▶ WHAT YOU NEED TO DO:
Print every line of the listing exactly, please.

** Begin RAW DATA **

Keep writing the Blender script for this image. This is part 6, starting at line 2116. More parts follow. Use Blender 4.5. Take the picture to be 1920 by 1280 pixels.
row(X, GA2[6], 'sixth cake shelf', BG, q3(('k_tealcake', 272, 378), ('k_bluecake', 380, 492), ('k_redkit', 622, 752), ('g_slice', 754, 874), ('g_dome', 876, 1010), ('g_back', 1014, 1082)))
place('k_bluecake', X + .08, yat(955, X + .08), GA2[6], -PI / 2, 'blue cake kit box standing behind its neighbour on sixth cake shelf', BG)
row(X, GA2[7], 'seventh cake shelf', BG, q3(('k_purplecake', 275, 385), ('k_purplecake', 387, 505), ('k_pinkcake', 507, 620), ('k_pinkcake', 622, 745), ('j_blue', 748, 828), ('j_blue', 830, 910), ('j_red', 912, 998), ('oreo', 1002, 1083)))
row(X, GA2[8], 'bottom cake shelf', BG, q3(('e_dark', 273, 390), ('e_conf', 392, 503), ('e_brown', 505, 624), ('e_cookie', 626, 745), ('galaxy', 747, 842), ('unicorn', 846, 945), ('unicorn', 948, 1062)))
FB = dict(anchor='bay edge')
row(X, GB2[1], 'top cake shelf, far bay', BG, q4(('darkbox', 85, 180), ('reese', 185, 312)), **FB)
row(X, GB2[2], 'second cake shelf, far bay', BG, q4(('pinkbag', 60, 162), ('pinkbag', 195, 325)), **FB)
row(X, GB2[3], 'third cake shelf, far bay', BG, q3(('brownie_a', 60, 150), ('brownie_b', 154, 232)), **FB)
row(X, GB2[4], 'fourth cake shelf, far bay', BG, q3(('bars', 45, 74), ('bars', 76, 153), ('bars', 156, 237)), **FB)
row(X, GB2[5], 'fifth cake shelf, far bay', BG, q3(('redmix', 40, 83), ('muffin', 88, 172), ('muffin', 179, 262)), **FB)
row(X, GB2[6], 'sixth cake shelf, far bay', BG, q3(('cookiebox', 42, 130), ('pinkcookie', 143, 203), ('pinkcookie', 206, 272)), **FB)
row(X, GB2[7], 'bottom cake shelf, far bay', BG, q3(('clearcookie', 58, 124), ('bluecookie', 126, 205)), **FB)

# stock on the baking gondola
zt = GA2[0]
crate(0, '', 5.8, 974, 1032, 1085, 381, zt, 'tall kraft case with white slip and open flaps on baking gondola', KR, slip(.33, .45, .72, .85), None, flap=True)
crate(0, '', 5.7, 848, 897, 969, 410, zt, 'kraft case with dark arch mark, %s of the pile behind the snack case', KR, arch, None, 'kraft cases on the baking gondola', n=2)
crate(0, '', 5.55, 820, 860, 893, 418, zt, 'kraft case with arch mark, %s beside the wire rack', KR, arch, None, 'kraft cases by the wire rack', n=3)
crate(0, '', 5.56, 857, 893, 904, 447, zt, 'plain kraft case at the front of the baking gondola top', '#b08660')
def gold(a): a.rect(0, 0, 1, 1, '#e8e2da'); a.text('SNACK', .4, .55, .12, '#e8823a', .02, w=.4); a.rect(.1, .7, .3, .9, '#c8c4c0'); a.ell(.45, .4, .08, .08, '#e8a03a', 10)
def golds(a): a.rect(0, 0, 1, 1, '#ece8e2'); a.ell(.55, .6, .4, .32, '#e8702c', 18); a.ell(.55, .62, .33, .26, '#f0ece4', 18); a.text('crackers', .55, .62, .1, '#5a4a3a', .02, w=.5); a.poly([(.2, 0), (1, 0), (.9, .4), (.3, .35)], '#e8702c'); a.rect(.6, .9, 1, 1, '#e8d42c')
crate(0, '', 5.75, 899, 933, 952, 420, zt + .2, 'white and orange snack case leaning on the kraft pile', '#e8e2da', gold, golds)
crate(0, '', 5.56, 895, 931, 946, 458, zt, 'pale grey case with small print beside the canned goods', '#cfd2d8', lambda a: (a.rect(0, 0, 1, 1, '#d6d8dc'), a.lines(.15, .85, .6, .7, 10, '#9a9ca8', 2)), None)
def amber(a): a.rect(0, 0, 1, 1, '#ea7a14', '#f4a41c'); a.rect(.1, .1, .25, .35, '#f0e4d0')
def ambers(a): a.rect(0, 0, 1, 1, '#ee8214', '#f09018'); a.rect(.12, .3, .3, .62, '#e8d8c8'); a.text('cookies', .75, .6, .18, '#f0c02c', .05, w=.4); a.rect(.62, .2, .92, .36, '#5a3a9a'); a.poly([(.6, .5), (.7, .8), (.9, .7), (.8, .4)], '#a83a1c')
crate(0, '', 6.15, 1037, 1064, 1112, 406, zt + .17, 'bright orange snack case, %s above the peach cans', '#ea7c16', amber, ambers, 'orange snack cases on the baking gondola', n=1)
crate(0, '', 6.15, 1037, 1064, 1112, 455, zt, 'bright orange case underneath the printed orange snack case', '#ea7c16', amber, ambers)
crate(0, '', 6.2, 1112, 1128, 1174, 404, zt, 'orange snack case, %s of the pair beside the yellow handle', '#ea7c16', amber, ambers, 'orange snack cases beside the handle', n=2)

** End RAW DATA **

▶ CORRECT RESPONSE:
Keep writing the Blender script for this image. This is part 6, starting at line 2116. More parts follow. Use Blender 4.5. Take the picture to be 1920 by 1280 pixels.
row(X, GA2[6], 'sixth cake shelf', BG, q3(('k_tealcake', 272, 378), ('k_bluecake', 380, 492), ('k_redkit', 622, 752), ('g_slice', 754, 874), ('g_dome', 876, 1010), ('g_back', 1014, 1082)))
place('k_bluecake', X + .08, yat(955, X + .08), GA2[6], -PI / 2, 'blue cake kit box standing behind its neighbour on sixth cake shelf', BG)
row(X, GA2[7], 'seventh cake shelf', BG, q3(('k_purplecake', 275, 385), ('k_purplecake', 387, 505), ('k_pinkcake', 507, 620), ('k_pinkcake', 622, 745), ('j_blue', 748, 828), ('j_blue', 830, 910), ('j_red', 912, 998), ('oreo', 1002, 1083)))
row(X, GA2[8], 'bottom cake shelf', BG, q3(('e_dark', 273, 390), ('e_conf', 392, 503), ('e_brown', 505, 624), ('e_cookie', 626, 745), ('galaxy', 747, 842), ('unicorn', 846, 945), ('unicorn', 948, 1062)))
FB = dict(anchor='bay edge')
row(X, GB2[1], 'top cake shelf, far bay', BG, q4(('darkbox', 85, 180), ('reese', 185, 312)), **FB)
row(X, GB2[2], 'second cake shelf, far bay', BG, q4(('pinkbag', 60, 162), ('pinkbag', 195, 325)), **FB)
row(X, GB2[3], 'third cake shelf, far bay', BG, q3(('brownie_a', 60, 150), ('brownie_b', 154, 232)), **FB)
row(X, GB2[4], 'fourth cake shelf, far bay', BG, q3(('bars', 45, 74), ('bars', 76, 153), ('bars', 156, 237)), **FB)
row(X, GB2[5], 'fifth cake shelf, far bay', BG, q3(('redmix', 40, 83), ('muffin', 88, 172), ('muffin', 179, 262)), **FB)
row(X, GB2[6], 'sixth cake shelf, far bay', BG, q3(('cookiebox', 42, 130), ('pinkcookie', 143, 203), ('pinkcookie', 206, 272)), **FB)
row(X, GB2[7], 'bottom cake shelf, far bay', BG, q3(('clearcookie', 58, 124), ('bluecookie', 126, 205)), **FB)

# stock on the baking gondola
zt = GA2[0]
crate(0, '', 5.8, 974, 1032, 1085, 381, zt, 'tall kraft case with white slip and open flaps on baking gondola', KR, slip(.33, .45, .72, .85), None, flap=True)
crate(0, '', 5.7, 848, 897, 969, 410, zt, 'kraft case with dark arch mark, %s of the pile behind the snack case', KR, arch, None, 'kraft cases on the baking gondola', n=2)
crate(0, '', 5.55, 820, 860, 893, 418, zt, 'kraft case with arch mark, %s beside the wire rack', KR, arch, None, 'kraft cases by the wire rack', n=3)
crate(0, '', 5.56, 857, 893, 904, 447, zt, 'plain kraft case at the front of the baking gondola top', '#b08660')
def gold(a): a.rect(0, 0, 1, 1, '#e8e2da'); a.text('SNACK', .4, .55, .12, '#e8823a', .02, w=.4); a.rect(.1, .7, .3, .9, '#c8c4c0'); a.ell(.45, .4, .08, .08, '#e8a03a', 10)
def golds(a): a.rect(0, 0, 1, 1, '#ece8e2'); a.ell(.55, .6, .4, .32, '#e8702c', 18); a.ell(.55, .62, .33, .26, '#f0ece4', 18); a.text('crackers', .55, .62, .1, '#5a4a3a', .02, w=.5); a.poly([(.2, 0), (1, 0), (.9, .4), (.3, .35)], '#e8702c'); a.rect(.6, .9, 1, 1, '#e8d42c')
crate(0, '', 5.75, 899, 933, 952, 420, zt + .2, 'white and orange snack case leaning on the kraft pile', '#e8e2da', gold, golds)
crate(0, '', 5.56, 895, 931, 946, 458, zt, 'pale grey case with small print beside the canned goods', '#cfd2d8', lambda a: (a.rect(0, 0, 1, 1, '#d6d8dc'), a.lines(.15, .85, .6, .7, 10, '#9a9ca8', 2)), None)
def amber(a): a.rect(0, 0, 1, 1, '#ea7a14', '#f4a41c'); a.rect(.1, .1, .25, .35, '#f0e4d0')
def ambers(a): a.rect(0, 0, 1, 1, '#ee8214', '#f09018'); a.rect(.12, .3, .3, .62, '#e8d8c8'); a.text('cookies', .75, .6, .18, '#f0c02c', .05, w=.4); a.rect(.62, .2, .92, .36, '#5a3a9a'); a.poly([(.6, .5), (.7, .8), (.9, .7), (.8, .4)], '#a83a1c')
crate(0, '', 6.15, 1037, 1064, 1112, 406, zt + .17, 'bright orange snack case, %s above the peach cans', '#ea7c16', amber, ambers, 'orange snack cases on the baking gondola', n=1)
crate(0, '', 6.15, 1037, 1064, 1112, 455, zt, 'bright orange case underneath the printed orange snack case', '#ea7c16', amber, ambers)
crate(0, '', 6.2, 1112, 1128, 1174, 404, zt, 'orange snack case, %s of the pair beside the yellow handle', '#ea7c16', amber, ambers, 'orange snack cases beside the handle', n=2)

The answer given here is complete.